R.: Da 20 anni si continua a confondere D’Annunzio con il fascismo, per ragioni spicciative, carissime agli italiani, che hanno poca attitudine all’indagine controllata. E’ un luogo comune di facile espressione e di facile equivoco. Non si può pensare di condannare con il silenzio D’Annunzio solo perché lo si accusa (e io penso ingiustamente) di essere stato uno dei  «  maestri» del fascismo. D’Annunzio ormai e entrato nella storia della letteratura europea e sarebbe bene incominciare a fare la revisione critica delle sue opere, che per me sono immensamente valide, anche se questo giudizio di un’alta donna relativo a me può lasciar pensare il contrario. Mi disse questa donna: « Se non fosse apparso Lei con i suoi scritti, la gioventù di oggi sarebbe ancora dannunziana »,

D.: Vuoi parlarci del tuo ultimo libro « Cribol » ?
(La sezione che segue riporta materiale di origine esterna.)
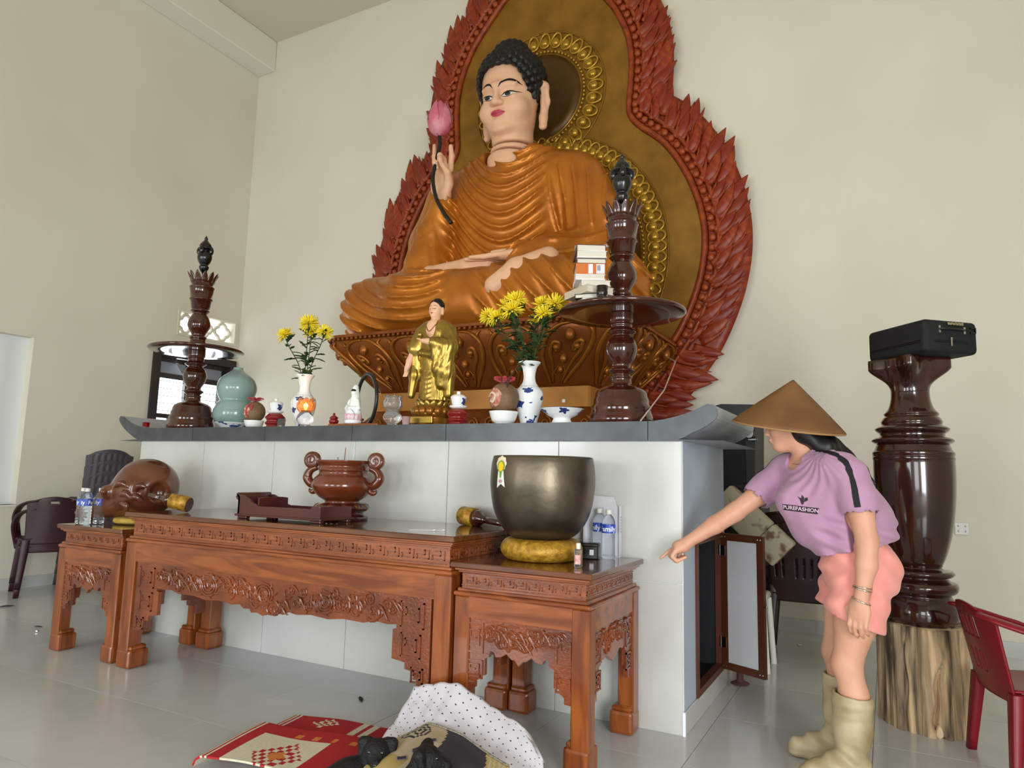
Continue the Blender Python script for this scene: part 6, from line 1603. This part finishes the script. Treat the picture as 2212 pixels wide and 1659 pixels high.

R.: Cribol è un libro che finisce con il dare ragione all’untore Bassani che afferma che io sono uno scrittore cattolico e che mi vanto di uscire dalla redingote di Fogazzaro. Vi è di scena un prete fanatico, che non è un buon prete, ma un prete che fa le crociate (processioni, riconsacrazioni, comunioni generali, ecc.) e che arriva persino all’inquisizione nell’accusare un parrocchiano, pervaso da fantasie erotico-paniche e suggestionato da influenze paracelsiche, di essere il demonio. Infine Cribol (è il nome del protagonista) muore come un santo, facendosi il Segno della Croce, mentre il prete si uccide, ritenendo di avere in se stesso il demonio.